[begin Information shown]

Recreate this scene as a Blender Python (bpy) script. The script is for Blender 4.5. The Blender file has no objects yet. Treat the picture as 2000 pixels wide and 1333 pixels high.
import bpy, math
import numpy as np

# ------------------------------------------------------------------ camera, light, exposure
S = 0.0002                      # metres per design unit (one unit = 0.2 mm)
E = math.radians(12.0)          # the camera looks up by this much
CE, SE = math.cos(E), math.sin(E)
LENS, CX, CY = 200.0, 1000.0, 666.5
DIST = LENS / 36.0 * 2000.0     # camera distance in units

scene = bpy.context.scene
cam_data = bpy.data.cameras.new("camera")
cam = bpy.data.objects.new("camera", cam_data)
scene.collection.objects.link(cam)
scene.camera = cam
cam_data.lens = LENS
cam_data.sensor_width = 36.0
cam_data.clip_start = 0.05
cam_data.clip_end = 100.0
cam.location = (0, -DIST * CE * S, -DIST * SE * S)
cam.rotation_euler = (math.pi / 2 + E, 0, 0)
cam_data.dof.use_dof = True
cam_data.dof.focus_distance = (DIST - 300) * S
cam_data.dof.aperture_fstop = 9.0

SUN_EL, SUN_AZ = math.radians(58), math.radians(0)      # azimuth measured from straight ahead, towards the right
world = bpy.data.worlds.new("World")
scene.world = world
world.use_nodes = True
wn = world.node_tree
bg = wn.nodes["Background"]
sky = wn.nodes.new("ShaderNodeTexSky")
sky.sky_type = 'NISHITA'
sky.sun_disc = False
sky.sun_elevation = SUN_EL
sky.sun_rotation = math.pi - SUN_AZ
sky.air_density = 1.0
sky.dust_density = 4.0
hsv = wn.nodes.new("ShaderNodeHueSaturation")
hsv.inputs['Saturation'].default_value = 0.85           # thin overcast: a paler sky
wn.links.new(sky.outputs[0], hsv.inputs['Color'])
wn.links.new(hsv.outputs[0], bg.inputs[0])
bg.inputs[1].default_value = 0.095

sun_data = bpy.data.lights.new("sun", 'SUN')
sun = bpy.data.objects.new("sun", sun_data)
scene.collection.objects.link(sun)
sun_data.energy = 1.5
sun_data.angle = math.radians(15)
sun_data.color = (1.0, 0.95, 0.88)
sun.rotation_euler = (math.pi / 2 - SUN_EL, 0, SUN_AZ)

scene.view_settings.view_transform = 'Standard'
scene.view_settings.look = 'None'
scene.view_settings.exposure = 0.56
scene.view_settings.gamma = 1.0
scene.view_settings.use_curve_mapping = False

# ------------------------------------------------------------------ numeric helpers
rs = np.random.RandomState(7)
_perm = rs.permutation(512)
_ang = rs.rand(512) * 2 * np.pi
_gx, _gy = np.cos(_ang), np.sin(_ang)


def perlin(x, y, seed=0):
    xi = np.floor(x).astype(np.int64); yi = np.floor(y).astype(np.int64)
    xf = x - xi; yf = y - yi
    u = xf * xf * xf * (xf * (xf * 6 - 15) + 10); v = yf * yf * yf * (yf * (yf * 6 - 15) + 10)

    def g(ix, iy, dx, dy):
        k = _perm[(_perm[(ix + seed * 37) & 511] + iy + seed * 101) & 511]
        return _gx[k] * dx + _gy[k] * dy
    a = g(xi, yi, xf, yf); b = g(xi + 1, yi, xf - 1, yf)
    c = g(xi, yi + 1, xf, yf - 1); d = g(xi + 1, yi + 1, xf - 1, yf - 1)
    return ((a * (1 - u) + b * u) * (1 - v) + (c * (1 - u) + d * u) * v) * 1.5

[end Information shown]

* [Exercise requirements]
Show all lines from the data above in which the word "scene" appears.

* [Complete output]
Recreate this scene as a Blender Python (bpy) script. The script is for Blender 4.5. The Blender file has no objects yet. Treat the picture as 2000 pixels wide and 1333 pixels high.
scene = bpy.context.scene
scene.collection.objects.link(cam)
scene.camera = cam
scene.world = world
scene.collection.objects.link(sun)
scene.view_settings.view_transform = 'Standard'
scene.view_settings.look = 'None'
scene.view_settings.exposure = 0.56
scene.view_settings.gamma = 1.0
scene.view_settings.use_curve_mapping = False